Since the 16th century, the story of Doctor Faust – the scholar who sells his soul to the Devil – has stood at the heart of the European literary tradition. In early versions, it served as a warning of human hybris: anyone who believes himself above divine order ends in perdition. At the end of the 18th century, Goethe radically transformed the material, catapulting it into the midst of modernism. Goethe, who – in the words of the Spanish philosopher Ortega y Gasset – spent his life “searching for or avoiding himself”, turns the famous sinner from the folk tale Historia von D. Johann Fausten into a restless, desperate seeker – torn between extreme self-confidence and the loss of self that threatens him.
“Two souls, alas, are housed within my breast” – in that famous sentence, Faust voices his basic conflict: he is inwardly torn between insight and desire, sense and sensuality. What drives him, however, is not a wish for equilibrium, but transgression. Faust takes the propulsion of transgression so far that it turns against himself. What begins as a search for experience ends as alienation from his own life.
Ulrich Rasche boils the action down to a contemporary chamber play. The world retreats to an inner space in which the figures appear as manifestations of opposing forces. Mephisto (Valery Tscheplanowa) appears less as an outside force than as the shadow of Faust (Steven Scharf and Johannes Nussbaum) himself – an expression of his own destructive energy. “Mephisto is the opposite, the shadow side of Faust, the side that always pursues him, is always present,” Ulrich Rasche explains. “It is seduction, the structure of his desires, excess, experience of the world, embrace – in contrast to what Faust has been doing so far, namely the search for insight, the withdrawal into science, into his study.”

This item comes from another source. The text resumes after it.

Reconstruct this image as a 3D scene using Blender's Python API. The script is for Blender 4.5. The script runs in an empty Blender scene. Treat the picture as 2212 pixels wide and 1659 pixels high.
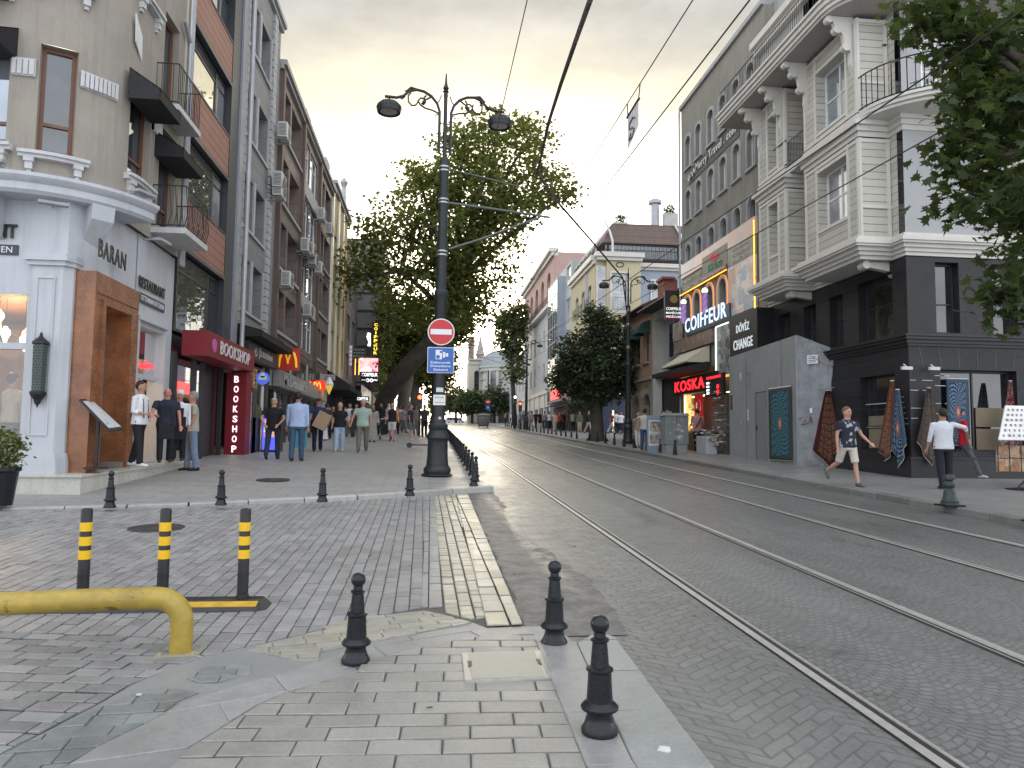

Herein, Faust acts like a character of our present time: successful, confident, capable. He has achieved everything, he functions perfectly, but nothing is ever enough for him. His crises remain invisible. Knowledge, power, love – everything becomes an attempt to overcome the distance separating him from life, by seeking out ever more intense experiences: excess as one last effort to reconquer the lost feeling of presence, by violent means.
In contrast, Margarete (Anna Drexler), the famous “Gretchen”, appears not only as a tender lover and tragic victim, but an emancipated counterpart for Faust, an opposing principle which Faust can never possess. She embodies a totally different way of being in the world, evading his destructive dynamic and finally setting a clear boundary: “Heinrich! I shudder to think of thee.”
From Gretchen’s story, the narration follows its trajectory, opening the horizon to a possible future, pointing beyond destruction. – “She is saved!” is the last sentence in Faust I.